Measurement becomes a strategic imperative
As Super Apps bring together commerce, content, communication, and payments, they create both a challenge and an opportunity for measurement. The customer journey becomes more consolidated but also more complex. Traditional attribution models often fall short when interactions span multiple functions within one app environment.
At the same time, these platforms offer something rare. Because users stay logged in and conduct a wide range of activities within a single ecosystem, Super Apps create a unified stream of high-quality, first-party data. When managed responsibly, this data can offer brands a richer, more accurate understanding of what drives performance across the entire customer lifecycle.
But this opportunity requires a shift in how measurement is approached. Brands need to move beyond fragmented analytics and build a framework that accounts for the full breadth of user behaviour. This is not just about reporting. It is about harmonising data across channels and touchpoints to create a more complete view of impact.
For marketers operating inside Super Apps, measurement is no longer a technical task. It is a strategic imperative. The brands that win in this environment will be those that can gain from insights without compromising integrity.
Knowing where to grow
Super Apps deliver scale but also come with complexity. Closed ecosystems can restrict access to data and reduce flexibility. Platform dependency raises questions about control and long-term resilience.
But this is not a reason to hold back. It is a reason to engage strategically, with visibility, adaptability, and a clear approach to measurement and integration. Sustainable growth means knowing how to work within these environments while maintaining your own strategic independence.
Global expansion today is not about replicating what worked at home.

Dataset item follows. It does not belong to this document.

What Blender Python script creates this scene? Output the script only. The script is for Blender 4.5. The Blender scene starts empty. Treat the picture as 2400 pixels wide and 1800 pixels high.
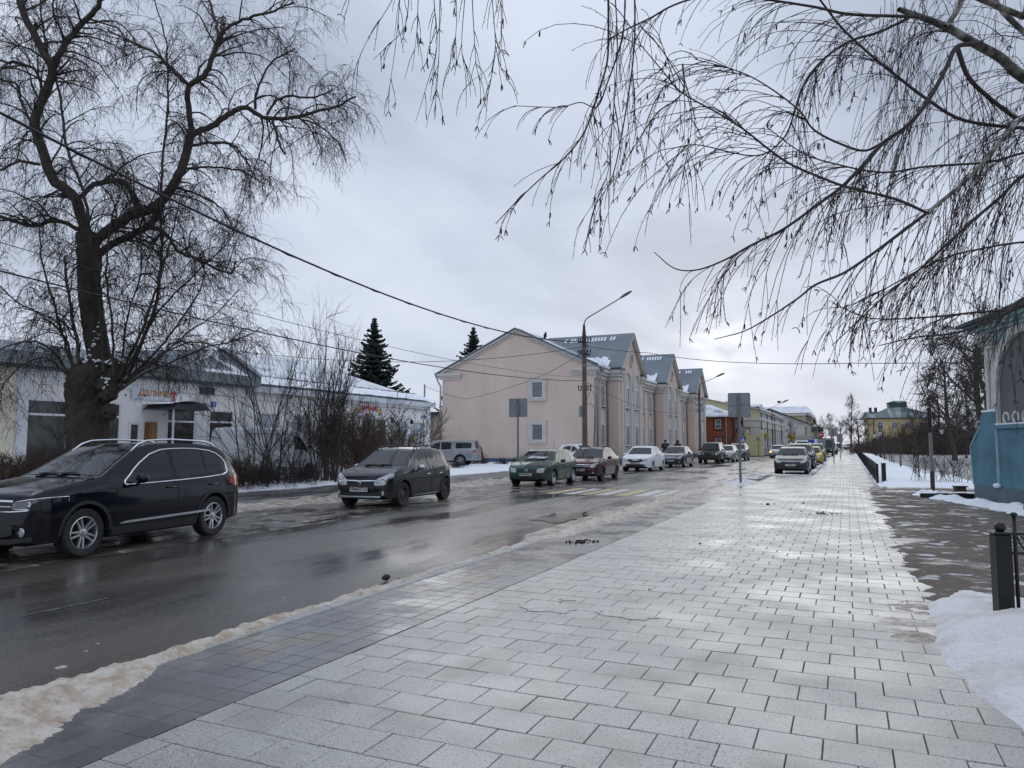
import bpy, math, random
import numpy as np
from mathutils import Vector, Matrix, noise
R = math.radians
sc = bpy.context.scene
COL = sc.collection
random.seed(7)

# ---------------------------------------------------------------- camera
F = 1733.0
PT = math.atan(140/1733.0)
YW = math.atan(785/(1733/math.cos(PT)))
EYE = 1.6
cd = bpy.data.cameras.new('camera')
cam = bpy.data.objects.new('camera', cd)
COL.objects.link(cam)
cd.sensor_width = 36.0
cd.lens = F/2400*36
cd.clip_start = 0.05
cd.clip_end = 6000
cam.location = (0, 0, EYE)
cam.rotation_euler = (math.pi/2+PT, 0, YW)
sc.camera = cam

# ---------------------------------------------------------------- world
SUN_EL = R(13); SUN_AZ = R(8.6)          # left of +Y
w = bpy.data.worlds.new('World'); sc.world = w; w.use_nodes = True
nt = w.node_tree; nt.nodes.clear()
N = lambda t: nt.nodes.new(t)
def L(a, b): nt.links.new(a, b)
out = N('ShaderNodeOutputWorld'); bg = N('ShaderNodeBackground')
L(bg.outputs[0], out.inputs[0])
tc = N('ShaderNodeTexCoord'); sep = N('ShaderNodeSeparateXYZ'); L(tc.outputs['Generated'], sep.inputs[0])
def mth(op, a, b=None, c=None):
    n = N('ShaderNodeMath'); n.operation = op
    for i, v in enumerate((a, b, c)):
        if v is None: continue
        if isinstance(v, (int, float)): n.inputs[i].default_value = v
        else: L(v, n.inputs[i])
    return n.outputs[0]
zc = mth('MAXIMUM', sep.outputs[2], 0.0)
zd = mth('ADD', zc, 0.16)
cmb = N('ShaderNodeCombineXYZ')
L(mth('DIVIDE', sep.outputs[0], zd), cmb.inputs[0]); L(mth('DIVIDE', sep.outputs[1], zd), cmb.inputs[1])
mp = N('ShaderNodeMapping'); mp.inputs['Scale'].default_value = (.75, .42, 1); mp.inputs['Location'].default_value = (3.1, 1.7, 0)
L(cmb.outputs[0], mp.inputs[0])
n1 = N('ShaderNodeTexNoise'); n1.inputs['Scale'].default_value = 1.7; n1.inputs['Detail'].default_value = 6; n1.inputs['Roughness'].default_value = .52
n1.inputs['Distortion'].default_value = .4
L(mp.outputs[0], n1.inputs['Vector'])
cr = N('ShaderNodeValToRGB'); L(n1.outputs['Fac'], cr.inputs[0])
e = cr.color_ramp.elements
e[0].position = .34; e[0].color = (.40, .455, .57, 1)
e[1].position = .68; e[1].color = (.70, .76, .89, 1)
m = cr.color_ramp.elements.new(.50); m.color = (.57, .64, .78, 1)
# paler towards the horizon
hz = N('ShaderNodeMapRange'); L(zc, hz.inputs[0]); hz.inputs[1].default_value = 0; hz.inputs[2].default_value = .42
hz.inputs[3].default_value = .55; hz.inputs[4].default_value = 0
mx = N('ShaderNodeMix'); mx.data_type = 'RGBA'; L(hz.outputs[0], mx.inputs[0]); L(cr.outputs[0], mx.inputs[6]); mx.inputs[7].default_value = (.66, .72, .83, 1)
# thinner cloud round the hidden sun
sd = Vector((-math.sin(SUN_AZ)*math.cos(R(7.5)), math.cos(SUN_AZ)*math.cos(R(7.5)), math.sin(R(7.5))))
dt = N('ShaderNodeVectorMath'); dt.operation = 'DOT_PRODUCT'; L(tc.outputs['Generated'], dt.inputs[0]); dt.inputs[1].default_value = sd
gl = mth('POWER', mth('MAXIMUM', dt.outputs['Value'], 0.0), 60)
gl2 = mth('POWER', mth('MAXIMUM', dt.outputs['Value'], 0.0), 900)
n2 = N('ShaderNodeTexNoise'); n2.inputs['Scale'].default_value = 5.0; n2.inputs['Detail'].default_value = 4
L(mp.outputs[0], n2.inputs['Vector'])
brk = N('ShaderNodeMapRange'); L(n2.outputs['Fac'], brk.inputs[0]); brk.inputs[1].default_value = .42; brk.inputs[2].default_value = .62
g = mth('ADD', mth('MULTIPLY', gl, .05), mth('MULTIPLY', mth('MULTIPLY', gl2, .35), brk.outputs[0]))
mx2 = N('ShaderNodeMix'); mx2.data_type = 'RGBA'; mx2.blend_type = 'ADD'; mx2.clamp_result = False
L(g, mx2.inputs[0]); L(mx.outputs[2], mx2.inputs[6]); mx2.inputs[7].default_value = (1.0, .97, .88, 1)
sky = N('ShaderNodeTexSky'); sky.sky_type = 'NISHITA'; sky.sun_disc = False
sky.sun_elevation = SUN_EL; sky.sun_rotation = -SUN_AZ
skm = N('ShaderNodeVectorMath'); skm.operation = 'SCALE'; L(sky.outputs[0], skm.inputs[0]); skm.inputs[3].default_value = .05
mx3 = N('ShaderNodeMix'); mx3.data_type = 'RGBA'; mx3.inputs[0].default_value = .04
L(mx2.outputs[2], mx3.inputs[6]); L(skm.outputs[0], mx3.inputs[7])
zb = N('ShaderNodeMapRange'); L(zc, zb.inputs[0]); zb.inputs[1].default_value = .45; zb.inputs[2].default_value = 1.0; zb.inputs[3].default_value = 1.0; zb.inputs[4].default_value = 1.45   # overcast: brighter towards the zenith
zs_ = N('ShaderNodeVectorMath'); zs_.operation = 'SCALE'; L(mx3.outputs[2], zs_.inputs[0]); L(zb.outputs[0], zs_.inputs[3])
L(zs_.outputs[0], bg.inputs[0]); bg.inputs[1].default_value = 1.0

sl = bpy.data.lights.new('sun', 'SUN'); sl.energy = .5; sl.angle = R(50); sl.color = (1, .95, .86)
so = bpy.data.objects.new('sun', sl); COL.objects.link(so)
so.rotation_euler = (math.pi/2-SUN_EL, 0, math.pi+SUN_AZ)
so.location = (0, 0, 60)
vs = sc.view_settings
vs.view_transform = 'Standard'; vs.look = 'None'; vs.exposure = 0.08; vs.gamma = 1; vs.use_curve_mapping = False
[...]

It is about adapting, aligning, and operating with a deep understanding of where you want to grow next.
Super Apps are the future
Super Apps are not just a trend. They are becoming the infrastructure for mobile-first economies and the entry point to digital life in many parts of the world.
At the same time, internationalisation is accelerating as brands seek new revenue, new users, and greater resilience.
Those who succeed will not just be available in a region. They will localise with purpose, measure with precision, and deliver value within the platform experience itself.